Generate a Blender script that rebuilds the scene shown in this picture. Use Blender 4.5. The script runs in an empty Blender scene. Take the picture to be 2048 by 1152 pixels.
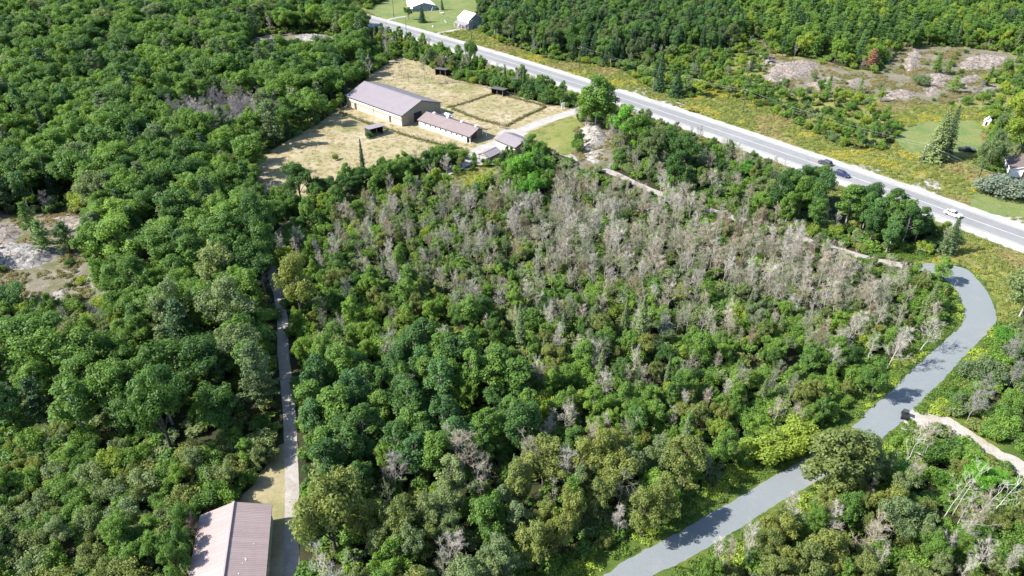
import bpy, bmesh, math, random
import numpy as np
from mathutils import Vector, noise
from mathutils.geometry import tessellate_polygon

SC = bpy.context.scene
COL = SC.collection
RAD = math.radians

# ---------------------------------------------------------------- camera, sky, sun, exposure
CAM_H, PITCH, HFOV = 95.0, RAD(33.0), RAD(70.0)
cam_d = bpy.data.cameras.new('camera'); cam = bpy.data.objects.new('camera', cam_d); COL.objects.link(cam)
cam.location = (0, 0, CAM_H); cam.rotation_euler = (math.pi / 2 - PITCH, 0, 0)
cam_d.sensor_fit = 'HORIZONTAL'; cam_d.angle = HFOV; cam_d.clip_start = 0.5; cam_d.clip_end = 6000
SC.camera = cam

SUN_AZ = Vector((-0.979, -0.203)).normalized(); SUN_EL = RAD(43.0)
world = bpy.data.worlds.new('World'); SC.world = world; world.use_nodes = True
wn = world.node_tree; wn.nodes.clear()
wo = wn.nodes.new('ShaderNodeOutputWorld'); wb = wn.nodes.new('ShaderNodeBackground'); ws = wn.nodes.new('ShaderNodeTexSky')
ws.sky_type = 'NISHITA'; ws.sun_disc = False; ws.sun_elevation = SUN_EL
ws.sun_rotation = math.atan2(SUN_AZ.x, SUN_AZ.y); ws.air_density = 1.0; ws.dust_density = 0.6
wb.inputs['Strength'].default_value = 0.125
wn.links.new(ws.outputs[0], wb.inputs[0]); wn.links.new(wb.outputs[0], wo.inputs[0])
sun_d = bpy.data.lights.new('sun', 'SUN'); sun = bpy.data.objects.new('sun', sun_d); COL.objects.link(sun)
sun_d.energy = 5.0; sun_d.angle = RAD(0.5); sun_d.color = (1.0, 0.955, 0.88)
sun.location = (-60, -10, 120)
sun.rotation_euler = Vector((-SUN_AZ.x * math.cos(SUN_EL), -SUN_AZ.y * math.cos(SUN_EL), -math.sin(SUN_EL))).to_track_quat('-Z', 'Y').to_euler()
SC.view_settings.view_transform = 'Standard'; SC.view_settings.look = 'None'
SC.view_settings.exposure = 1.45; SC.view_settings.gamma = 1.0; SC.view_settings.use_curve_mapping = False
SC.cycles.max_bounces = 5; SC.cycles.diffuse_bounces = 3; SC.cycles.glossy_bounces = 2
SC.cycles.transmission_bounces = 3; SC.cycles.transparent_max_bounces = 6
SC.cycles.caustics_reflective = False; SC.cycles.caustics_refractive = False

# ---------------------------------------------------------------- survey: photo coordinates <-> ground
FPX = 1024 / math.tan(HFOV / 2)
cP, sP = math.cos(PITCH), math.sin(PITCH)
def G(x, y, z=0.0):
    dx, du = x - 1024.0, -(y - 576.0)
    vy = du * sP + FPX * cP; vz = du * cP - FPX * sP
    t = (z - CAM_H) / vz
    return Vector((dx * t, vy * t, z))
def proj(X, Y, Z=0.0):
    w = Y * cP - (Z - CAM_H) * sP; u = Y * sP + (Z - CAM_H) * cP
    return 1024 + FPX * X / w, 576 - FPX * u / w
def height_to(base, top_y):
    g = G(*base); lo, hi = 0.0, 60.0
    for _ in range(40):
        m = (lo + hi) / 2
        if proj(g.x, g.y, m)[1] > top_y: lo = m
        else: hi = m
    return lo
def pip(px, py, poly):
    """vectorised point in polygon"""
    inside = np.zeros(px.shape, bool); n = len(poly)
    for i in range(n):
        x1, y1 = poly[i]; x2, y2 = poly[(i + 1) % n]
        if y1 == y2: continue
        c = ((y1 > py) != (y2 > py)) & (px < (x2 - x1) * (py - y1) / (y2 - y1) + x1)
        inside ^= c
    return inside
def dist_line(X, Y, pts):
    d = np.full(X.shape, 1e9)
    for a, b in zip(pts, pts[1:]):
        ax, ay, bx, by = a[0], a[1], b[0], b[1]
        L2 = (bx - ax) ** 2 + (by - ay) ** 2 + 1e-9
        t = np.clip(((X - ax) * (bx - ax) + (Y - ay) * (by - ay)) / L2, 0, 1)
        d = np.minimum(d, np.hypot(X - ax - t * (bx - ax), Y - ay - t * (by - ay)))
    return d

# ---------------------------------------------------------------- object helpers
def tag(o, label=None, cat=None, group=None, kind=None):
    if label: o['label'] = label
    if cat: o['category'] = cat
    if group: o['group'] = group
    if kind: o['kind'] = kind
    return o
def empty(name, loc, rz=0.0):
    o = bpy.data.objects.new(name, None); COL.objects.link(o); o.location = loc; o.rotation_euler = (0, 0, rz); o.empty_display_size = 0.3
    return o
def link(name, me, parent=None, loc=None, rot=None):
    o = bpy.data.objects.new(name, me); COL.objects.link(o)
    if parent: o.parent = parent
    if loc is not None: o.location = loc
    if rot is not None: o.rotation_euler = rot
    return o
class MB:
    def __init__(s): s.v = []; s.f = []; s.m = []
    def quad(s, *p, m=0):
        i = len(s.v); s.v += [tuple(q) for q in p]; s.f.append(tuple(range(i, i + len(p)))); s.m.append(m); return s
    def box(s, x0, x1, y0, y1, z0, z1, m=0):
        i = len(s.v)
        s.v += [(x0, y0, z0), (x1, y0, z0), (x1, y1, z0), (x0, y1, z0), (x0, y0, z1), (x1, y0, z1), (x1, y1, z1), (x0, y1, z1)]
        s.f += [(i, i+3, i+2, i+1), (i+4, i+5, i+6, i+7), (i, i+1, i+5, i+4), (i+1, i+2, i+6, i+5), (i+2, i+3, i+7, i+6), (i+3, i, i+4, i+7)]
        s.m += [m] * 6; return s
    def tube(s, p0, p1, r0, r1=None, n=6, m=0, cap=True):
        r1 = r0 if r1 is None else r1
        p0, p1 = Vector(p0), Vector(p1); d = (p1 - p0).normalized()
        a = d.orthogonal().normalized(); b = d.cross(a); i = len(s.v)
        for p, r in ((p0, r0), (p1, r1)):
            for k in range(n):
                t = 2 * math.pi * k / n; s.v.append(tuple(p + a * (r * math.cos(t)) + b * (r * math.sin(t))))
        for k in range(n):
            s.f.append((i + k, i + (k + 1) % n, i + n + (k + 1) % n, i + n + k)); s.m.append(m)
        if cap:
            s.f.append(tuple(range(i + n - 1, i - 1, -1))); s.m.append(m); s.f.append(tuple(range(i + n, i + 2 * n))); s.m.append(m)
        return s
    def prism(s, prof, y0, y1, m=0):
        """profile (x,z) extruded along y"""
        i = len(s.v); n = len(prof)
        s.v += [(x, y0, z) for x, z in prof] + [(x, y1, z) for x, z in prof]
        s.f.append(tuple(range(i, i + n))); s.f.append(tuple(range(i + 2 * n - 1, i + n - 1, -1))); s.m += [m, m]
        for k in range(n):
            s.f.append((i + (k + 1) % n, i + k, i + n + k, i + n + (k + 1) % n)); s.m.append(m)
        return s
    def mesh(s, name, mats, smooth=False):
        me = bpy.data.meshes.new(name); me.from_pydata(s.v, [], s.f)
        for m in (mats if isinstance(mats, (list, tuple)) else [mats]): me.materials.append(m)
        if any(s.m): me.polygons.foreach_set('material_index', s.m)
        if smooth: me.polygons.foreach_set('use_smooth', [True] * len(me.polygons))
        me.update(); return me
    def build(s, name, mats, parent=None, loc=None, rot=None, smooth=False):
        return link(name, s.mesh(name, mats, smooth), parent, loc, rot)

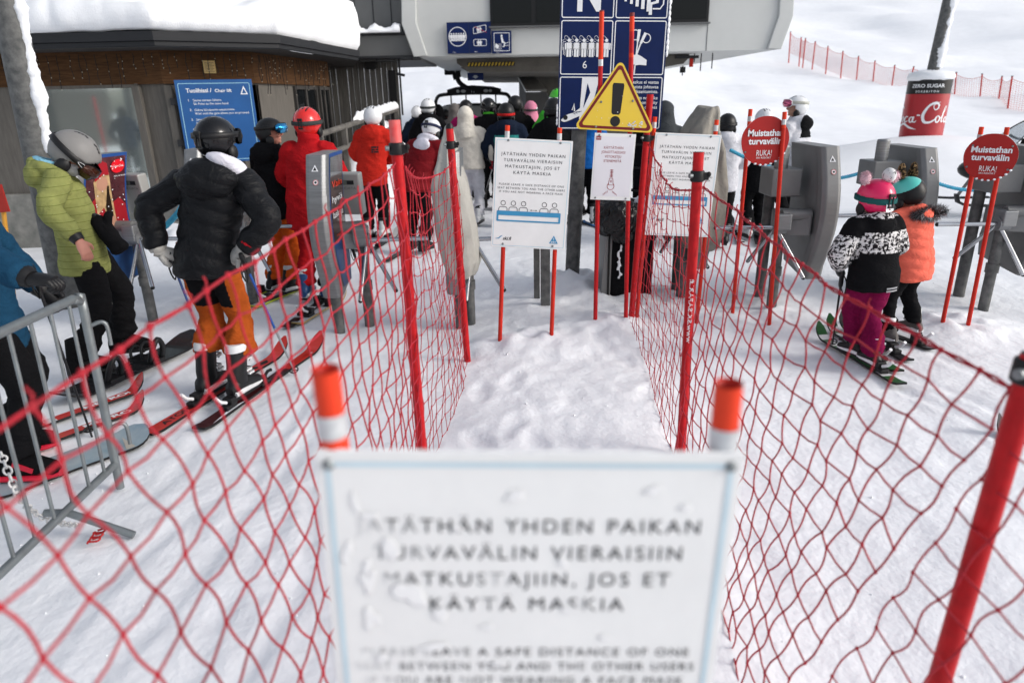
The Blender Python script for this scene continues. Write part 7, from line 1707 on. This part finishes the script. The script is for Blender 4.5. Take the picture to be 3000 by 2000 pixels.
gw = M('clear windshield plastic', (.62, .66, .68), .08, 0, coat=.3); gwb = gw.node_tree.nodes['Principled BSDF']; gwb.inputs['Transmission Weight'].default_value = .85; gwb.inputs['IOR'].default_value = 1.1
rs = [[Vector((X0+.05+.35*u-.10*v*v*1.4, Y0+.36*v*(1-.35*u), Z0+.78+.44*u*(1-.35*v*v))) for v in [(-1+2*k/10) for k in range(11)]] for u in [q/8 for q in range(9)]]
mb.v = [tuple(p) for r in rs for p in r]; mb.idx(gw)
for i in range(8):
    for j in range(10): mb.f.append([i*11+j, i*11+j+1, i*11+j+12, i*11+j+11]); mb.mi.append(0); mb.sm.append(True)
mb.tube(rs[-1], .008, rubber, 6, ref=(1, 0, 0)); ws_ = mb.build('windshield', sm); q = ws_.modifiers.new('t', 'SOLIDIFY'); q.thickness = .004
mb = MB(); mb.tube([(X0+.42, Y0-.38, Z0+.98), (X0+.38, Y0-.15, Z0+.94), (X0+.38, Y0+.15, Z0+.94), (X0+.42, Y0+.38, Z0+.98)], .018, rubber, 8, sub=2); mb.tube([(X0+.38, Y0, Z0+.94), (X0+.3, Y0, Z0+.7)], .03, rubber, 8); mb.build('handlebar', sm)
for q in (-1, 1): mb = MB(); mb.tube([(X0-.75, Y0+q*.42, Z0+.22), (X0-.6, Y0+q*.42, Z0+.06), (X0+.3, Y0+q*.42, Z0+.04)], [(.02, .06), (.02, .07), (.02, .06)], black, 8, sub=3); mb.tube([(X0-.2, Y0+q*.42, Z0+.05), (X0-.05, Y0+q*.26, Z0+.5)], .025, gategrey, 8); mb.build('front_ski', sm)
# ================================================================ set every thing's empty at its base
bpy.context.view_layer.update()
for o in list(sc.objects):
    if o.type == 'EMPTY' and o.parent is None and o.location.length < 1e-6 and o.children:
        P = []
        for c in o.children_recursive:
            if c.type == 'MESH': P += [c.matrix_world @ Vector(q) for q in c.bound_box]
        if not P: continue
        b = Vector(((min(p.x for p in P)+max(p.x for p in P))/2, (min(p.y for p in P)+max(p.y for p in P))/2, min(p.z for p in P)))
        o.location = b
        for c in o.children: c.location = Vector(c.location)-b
-=-=-
▶ _TASK TO COMPLETE_
Repeat only the lines between the start of the data and the line with "SC.camera = cam", including those two lines, and skip the pictures.

▶ _ANSWER TO THE EXERCISE_
Generate a Blender script that rebuilds the scene shown in this picture. Use Blender 4.5. The script runs in an empty Blender scene. Take the picture to be 2048 by 1152 pixels.
import bpy, bmesh, math, random
import numpy as np
from mathutils import Vector, noise
from mathutils.geometry import tessellate_polygon

SC = bpy.context.scene
COL = SC.collection
RAD = math.radians

# ---------------------------------------------------------------- camera, sky, sun, exposure
CAM_H, PITCH, HFOV = 95.0, RAD(33.0), RAD(70.0)
cam_d = bpy.data.cameras.new('camera'); cam = bpy.data.objects.new('camera', cam_d); COL.objects.link(cam)
cam.location = (0, 0, CAM_H); cam.rotation_euler = (math.pi / 2 - PITCH, 0, 0)
cam_d.sensor_fit = 'HORIZONTAL'; cam_d.angle = HFOV; cam_d.clip_start = 0.5; cam_d.clip_end = 6000
SC.camera = cam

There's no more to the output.